------ Information shown
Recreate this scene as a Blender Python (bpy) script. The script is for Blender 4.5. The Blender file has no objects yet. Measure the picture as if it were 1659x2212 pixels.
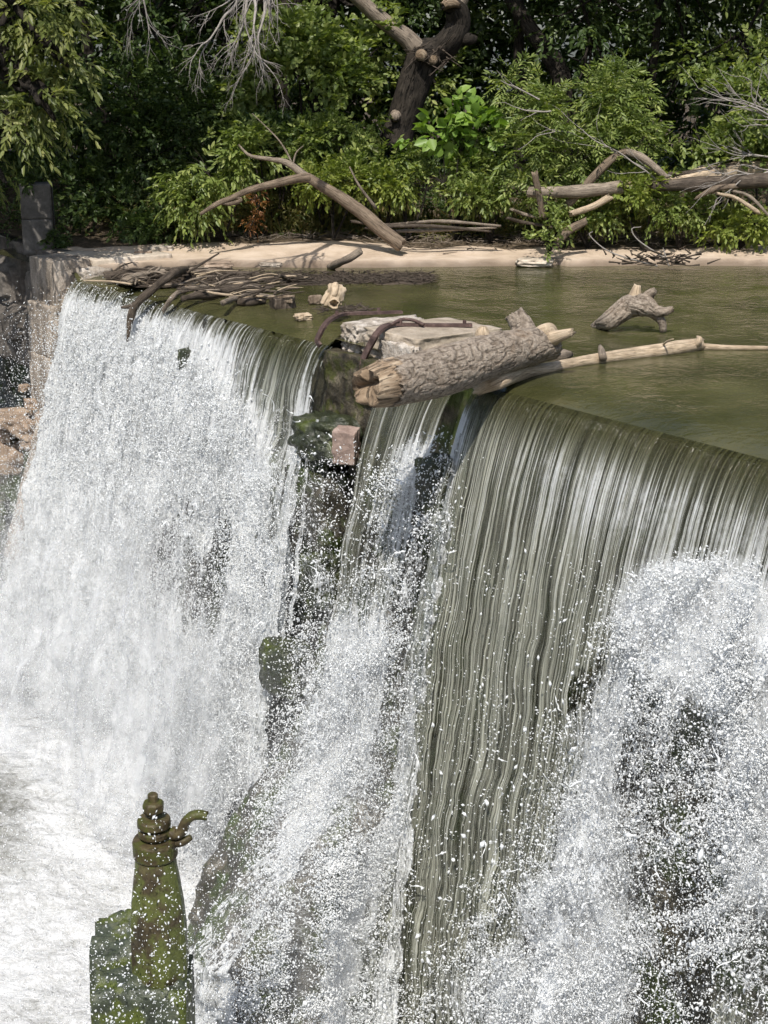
import bpy, math, random
import numpy as np
from mathutils import Vector

# ------------------------------------------------------------------ camera, sky, sun, exposure
S = bpy.context.scene
C = S.collection
CAM_H, PITCH = 2.9, math.radians(16.5)
FPX = 1106 / math.tan(math.radians(18.0))          # focal length in pixels of the 1659x2212 view of the photo
cd = bpy.data.cameras.new("camera"); cam = bpy.data.objects.new("camera", cd); C.objects.link(cam)
cd.sensor_fit = 'VERTICAL'; cd.sensor_height = 24; cd.lens = 12 / math.tan(math.radians(18.0))
cd.clip_end = 500; cd.clip_start = 0.1
cam.location = (0, 0, CAM_H); cam.rotation_euler = (math.pi/2 - PITCH, 0, 0)
S.camera = cam
SUN = Vector((-0.10, -0.58, 0.80)).normalized()       # towards the sun
w = bpy.data.worlds.new("World"); S.world = w; w.use_nodes = True
nt = w.node_tree; bg = nt.nodes["Background"]
sky = nt.nodes.new("ShaderNodeTexSky"); sky.sky_type = 'NISHITA'; sky.sun_disc = False
sky.sun_elevation = math.asin(SUN.z); sky.sun_rotation = math.atan2(SUN.x, SUN.y)
sky.air_density = 1.0; sky.dust_density = 2.0; sky.ozone_density = 1.0
nt.links.new(sky.outputs[0], bg.inputs[0]); bg.inputs[1].default_value = 0.12
sd = bpy.data.lights.new("sun", 'SUN'); sun = bpy.data.objects.new("sun", sd); C.objects.link(sun)
sd.energy = 4.6; sd.angle = math.radians(0.5); sd.color = (1.0, 0.95, 0.87)
sun.rotation_euler = (-SUN).to_track_quat('-Z', 'Y').to_euler(); sun.location = (-2, -8, 20)
S.view_settings.view_transform = 'Standard'; S.view_settings.look = 'None'
S.view_settings.exposure = 0.25; S.view_settings.gamma = 1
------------
--- Requirements ---
Repeat the listing above exactly from its first line to the line containing "from mathutils import Vector", both included, and omit the pictures.

--- Written solution ---
Recreate this scene as a Blender Python (bpy) script. The script is for Blender 4.5. The Blender file has no objects yet. Measure the picture as if it were 1659x2212 pixels.
import bpy, math, random
import numpy as np
from mathutils import Vector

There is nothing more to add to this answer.